▶ [Brief]: Beginning with the first line of the data below, extract each line up to and including the one containing "COL = sc.collection". Copy them exactly and add nothing.

▶ [Source data]:
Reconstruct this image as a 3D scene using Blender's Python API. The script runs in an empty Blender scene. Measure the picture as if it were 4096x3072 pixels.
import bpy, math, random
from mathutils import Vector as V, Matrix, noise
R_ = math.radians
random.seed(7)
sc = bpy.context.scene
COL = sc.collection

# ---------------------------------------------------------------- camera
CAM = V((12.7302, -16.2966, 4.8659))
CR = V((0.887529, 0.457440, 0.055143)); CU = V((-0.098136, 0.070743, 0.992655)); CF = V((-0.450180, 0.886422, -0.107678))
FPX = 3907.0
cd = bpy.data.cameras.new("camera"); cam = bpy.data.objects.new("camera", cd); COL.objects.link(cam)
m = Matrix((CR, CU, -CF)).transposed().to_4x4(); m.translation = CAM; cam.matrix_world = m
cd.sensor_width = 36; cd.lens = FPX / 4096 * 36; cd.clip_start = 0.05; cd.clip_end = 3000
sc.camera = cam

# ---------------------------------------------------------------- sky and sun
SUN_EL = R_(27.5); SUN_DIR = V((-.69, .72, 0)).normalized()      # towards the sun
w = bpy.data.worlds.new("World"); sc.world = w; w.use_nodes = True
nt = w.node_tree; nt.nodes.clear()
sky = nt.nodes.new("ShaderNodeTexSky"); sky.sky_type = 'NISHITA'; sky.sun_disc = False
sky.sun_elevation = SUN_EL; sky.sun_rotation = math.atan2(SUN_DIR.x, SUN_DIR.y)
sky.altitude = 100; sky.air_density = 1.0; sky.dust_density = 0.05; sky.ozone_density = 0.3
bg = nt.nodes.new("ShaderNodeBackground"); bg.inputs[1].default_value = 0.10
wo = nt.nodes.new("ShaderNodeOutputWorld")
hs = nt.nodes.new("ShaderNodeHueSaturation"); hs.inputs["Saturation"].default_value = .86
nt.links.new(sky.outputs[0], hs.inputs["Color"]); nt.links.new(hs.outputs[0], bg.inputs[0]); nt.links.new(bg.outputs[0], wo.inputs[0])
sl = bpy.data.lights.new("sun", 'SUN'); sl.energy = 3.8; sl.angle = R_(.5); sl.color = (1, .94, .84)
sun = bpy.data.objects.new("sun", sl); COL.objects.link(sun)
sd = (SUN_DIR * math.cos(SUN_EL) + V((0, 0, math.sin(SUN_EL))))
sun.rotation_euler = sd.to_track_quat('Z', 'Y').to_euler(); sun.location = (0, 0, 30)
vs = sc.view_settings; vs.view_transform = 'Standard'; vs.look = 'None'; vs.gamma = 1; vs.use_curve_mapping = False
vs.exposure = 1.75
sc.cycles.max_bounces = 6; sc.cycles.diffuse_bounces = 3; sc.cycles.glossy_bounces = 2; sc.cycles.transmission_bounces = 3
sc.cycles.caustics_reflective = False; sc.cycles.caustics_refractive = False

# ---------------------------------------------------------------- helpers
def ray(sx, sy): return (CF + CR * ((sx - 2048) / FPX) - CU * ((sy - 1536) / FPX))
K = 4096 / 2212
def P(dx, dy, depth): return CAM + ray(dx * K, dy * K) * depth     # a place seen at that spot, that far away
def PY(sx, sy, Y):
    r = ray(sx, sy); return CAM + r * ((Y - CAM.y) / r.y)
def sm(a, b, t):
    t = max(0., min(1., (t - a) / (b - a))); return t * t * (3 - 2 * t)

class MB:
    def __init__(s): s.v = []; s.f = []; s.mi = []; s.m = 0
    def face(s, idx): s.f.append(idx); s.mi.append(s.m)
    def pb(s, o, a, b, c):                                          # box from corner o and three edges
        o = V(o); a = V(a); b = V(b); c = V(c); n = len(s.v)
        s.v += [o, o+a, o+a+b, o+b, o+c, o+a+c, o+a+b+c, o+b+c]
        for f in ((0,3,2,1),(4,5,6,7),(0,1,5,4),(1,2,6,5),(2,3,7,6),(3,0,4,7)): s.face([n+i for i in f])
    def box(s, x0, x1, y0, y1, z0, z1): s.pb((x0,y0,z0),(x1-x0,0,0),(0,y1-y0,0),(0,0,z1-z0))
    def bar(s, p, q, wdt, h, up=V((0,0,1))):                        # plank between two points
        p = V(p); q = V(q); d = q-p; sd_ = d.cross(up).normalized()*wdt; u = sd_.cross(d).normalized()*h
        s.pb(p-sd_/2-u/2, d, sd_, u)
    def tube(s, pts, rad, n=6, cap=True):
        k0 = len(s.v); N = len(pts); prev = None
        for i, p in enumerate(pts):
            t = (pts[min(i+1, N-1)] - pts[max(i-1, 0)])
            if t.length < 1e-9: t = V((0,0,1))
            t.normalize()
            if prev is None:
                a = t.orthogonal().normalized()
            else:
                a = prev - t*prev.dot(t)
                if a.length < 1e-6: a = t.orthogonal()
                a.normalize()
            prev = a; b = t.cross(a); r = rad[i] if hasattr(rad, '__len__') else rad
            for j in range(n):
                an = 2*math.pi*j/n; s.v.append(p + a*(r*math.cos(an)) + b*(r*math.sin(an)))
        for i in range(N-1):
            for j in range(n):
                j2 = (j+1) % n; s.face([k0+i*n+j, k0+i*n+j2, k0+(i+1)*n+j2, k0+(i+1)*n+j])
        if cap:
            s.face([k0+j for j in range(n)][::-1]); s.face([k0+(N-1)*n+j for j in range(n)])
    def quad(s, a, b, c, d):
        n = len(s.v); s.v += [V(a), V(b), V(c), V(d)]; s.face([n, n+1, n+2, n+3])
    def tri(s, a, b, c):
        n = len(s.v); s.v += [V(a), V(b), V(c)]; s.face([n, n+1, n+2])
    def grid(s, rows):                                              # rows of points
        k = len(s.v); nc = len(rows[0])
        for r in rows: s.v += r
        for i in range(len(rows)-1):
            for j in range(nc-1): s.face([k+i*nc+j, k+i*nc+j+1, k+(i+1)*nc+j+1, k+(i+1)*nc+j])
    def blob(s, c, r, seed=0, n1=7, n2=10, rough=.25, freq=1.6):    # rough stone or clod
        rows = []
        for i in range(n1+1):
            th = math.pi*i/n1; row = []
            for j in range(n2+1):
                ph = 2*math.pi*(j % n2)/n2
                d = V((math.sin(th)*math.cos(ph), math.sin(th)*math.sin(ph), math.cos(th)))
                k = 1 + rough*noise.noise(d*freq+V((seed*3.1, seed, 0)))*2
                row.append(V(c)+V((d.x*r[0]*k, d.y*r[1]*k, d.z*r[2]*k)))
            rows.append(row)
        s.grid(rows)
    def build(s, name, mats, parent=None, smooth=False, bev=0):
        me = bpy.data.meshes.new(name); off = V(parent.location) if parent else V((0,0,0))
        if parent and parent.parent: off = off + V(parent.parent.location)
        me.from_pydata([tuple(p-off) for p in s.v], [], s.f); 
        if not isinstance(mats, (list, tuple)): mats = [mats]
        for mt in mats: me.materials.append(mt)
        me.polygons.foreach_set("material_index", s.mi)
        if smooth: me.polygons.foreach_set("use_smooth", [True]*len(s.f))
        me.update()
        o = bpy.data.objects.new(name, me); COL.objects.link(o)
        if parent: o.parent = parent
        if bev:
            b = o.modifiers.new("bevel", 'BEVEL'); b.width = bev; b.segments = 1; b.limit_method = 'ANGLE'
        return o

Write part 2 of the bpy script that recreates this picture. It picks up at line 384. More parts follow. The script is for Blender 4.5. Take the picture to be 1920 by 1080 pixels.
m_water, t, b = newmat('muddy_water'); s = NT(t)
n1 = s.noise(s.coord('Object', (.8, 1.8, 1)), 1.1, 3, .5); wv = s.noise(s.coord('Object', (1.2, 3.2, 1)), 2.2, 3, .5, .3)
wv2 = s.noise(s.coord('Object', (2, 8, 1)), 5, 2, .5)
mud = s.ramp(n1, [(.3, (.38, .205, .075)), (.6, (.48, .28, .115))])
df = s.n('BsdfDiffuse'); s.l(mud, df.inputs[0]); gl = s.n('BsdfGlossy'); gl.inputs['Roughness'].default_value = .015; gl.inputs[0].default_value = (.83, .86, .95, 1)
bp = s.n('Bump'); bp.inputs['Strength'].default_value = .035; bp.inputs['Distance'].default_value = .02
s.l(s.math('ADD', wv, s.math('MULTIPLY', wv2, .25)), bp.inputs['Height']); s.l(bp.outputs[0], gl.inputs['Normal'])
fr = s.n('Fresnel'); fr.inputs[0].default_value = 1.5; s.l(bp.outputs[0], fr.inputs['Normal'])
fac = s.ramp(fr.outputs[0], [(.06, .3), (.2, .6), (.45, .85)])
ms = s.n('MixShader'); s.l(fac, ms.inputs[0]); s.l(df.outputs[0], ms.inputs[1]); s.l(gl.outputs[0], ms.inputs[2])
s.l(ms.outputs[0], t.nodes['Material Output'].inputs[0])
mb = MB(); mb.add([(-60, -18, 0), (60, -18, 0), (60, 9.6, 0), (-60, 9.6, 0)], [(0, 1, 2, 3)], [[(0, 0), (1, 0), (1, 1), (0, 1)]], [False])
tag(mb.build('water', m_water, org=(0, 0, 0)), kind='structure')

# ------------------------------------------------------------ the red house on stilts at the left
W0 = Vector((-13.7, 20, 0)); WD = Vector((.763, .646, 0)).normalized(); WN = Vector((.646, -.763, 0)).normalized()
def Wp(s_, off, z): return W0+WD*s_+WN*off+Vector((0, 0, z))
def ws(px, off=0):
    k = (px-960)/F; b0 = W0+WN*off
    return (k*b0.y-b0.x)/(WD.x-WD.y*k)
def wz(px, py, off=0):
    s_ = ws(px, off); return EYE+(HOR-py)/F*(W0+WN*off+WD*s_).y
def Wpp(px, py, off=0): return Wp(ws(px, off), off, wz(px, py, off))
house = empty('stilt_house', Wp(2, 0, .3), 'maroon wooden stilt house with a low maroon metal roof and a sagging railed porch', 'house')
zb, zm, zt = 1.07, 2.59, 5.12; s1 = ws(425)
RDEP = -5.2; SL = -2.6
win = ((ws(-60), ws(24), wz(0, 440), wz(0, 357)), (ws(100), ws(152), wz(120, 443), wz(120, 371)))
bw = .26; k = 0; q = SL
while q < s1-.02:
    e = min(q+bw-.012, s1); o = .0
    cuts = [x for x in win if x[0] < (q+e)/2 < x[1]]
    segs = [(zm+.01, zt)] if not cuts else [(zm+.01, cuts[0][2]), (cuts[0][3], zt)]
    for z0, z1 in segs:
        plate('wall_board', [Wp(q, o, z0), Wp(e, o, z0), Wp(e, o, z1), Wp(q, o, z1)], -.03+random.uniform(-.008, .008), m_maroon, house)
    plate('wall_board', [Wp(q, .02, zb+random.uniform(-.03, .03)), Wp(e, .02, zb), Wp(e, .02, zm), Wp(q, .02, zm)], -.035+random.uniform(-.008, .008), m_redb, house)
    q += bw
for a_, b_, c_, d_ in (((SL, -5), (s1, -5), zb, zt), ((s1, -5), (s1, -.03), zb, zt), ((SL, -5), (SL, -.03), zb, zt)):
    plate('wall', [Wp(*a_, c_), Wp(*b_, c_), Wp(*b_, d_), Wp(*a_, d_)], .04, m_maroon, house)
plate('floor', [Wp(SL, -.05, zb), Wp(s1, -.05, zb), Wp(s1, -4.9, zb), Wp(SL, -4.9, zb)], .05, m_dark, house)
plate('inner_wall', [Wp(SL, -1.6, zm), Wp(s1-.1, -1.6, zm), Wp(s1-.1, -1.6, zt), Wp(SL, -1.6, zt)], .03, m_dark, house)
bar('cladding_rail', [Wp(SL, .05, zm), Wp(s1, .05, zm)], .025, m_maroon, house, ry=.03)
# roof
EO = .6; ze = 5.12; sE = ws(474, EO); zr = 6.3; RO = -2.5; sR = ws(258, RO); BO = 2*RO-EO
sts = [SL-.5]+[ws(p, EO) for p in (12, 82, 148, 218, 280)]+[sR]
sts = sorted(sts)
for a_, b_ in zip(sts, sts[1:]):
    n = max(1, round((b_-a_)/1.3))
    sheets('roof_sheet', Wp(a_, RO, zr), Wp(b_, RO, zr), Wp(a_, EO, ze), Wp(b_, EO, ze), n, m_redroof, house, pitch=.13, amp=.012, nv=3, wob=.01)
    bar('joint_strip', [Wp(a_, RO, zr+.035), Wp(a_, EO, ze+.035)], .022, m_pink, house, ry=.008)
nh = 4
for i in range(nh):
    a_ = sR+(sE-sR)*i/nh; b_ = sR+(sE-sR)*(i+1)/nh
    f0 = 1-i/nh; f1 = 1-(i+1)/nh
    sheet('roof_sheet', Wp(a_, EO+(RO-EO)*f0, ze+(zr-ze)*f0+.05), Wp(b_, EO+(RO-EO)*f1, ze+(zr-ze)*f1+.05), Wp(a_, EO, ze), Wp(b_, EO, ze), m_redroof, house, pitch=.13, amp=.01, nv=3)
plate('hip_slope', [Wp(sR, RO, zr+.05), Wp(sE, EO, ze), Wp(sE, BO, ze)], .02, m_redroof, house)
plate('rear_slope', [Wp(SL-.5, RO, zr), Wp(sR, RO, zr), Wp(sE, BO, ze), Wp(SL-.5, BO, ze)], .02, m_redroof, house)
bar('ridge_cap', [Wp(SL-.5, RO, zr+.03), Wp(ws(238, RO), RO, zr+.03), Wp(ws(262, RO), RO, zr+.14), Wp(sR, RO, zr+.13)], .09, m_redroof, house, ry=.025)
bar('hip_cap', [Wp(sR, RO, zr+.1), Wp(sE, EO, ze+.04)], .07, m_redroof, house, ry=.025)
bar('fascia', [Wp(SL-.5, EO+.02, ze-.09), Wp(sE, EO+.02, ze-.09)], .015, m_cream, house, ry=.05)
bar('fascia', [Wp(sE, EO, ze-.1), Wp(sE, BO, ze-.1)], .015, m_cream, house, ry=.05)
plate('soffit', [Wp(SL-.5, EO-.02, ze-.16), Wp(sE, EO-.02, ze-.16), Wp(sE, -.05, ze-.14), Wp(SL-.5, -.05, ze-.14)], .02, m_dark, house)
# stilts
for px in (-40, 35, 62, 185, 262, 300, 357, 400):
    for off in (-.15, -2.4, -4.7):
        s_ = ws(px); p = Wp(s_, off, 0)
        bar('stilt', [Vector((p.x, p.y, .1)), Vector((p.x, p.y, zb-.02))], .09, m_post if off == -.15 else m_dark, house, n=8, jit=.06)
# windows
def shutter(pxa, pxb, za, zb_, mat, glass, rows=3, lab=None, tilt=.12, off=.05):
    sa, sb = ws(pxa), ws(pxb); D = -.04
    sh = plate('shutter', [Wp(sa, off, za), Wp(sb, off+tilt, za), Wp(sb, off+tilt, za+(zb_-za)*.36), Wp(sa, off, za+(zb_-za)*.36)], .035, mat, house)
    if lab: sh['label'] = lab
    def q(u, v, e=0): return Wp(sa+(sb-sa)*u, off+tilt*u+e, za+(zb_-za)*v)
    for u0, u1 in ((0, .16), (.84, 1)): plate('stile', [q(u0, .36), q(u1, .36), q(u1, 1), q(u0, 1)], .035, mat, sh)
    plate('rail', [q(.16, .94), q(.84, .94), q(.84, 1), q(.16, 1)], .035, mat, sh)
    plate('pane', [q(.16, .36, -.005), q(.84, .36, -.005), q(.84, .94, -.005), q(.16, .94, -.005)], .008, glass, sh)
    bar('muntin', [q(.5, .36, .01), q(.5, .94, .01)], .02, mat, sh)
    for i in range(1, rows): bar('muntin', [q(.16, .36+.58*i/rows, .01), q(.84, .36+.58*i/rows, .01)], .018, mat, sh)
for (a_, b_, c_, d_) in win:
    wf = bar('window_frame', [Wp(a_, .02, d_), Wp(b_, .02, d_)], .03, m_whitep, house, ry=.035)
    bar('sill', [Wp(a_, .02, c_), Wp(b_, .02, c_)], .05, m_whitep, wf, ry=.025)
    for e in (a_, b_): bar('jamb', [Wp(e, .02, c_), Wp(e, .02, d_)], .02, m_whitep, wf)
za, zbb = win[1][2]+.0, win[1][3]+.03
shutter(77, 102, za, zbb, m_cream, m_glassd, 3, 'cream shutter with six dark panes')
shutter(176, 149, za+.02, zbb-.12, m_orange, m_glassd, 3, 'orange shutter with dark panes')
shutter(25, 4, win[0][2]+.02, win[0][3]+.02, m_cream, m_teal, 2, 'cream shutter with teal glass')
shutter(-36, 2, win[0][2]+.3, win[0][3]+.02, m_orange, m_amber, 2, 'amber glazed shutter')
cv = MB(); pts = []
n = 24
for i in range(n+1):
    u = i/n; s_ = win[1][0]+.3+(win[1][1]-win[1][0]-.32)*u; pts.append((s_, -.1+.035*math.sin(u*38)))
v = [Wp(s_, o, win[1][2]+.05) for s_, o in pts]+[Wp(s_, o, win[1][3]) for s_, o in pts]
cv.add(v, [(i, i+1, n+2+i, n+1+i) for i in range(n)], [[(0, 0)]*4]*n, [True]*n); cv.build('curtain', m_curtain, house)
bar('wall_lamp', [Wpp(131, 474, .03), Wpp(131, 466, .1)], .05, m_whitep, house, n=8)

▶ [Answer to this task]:
Reconstruct this image as a 3D scene using Blender's Python API. The script runs in an empty Blender scene. Measure the picture as if it were 4096x3072 pixels.
import bpy, math, random
from mathutils import Vector as V, Matrix, noise
R_ = math.radians
random.seed(7)
sc = bpy.context.scene
COL = sc.collection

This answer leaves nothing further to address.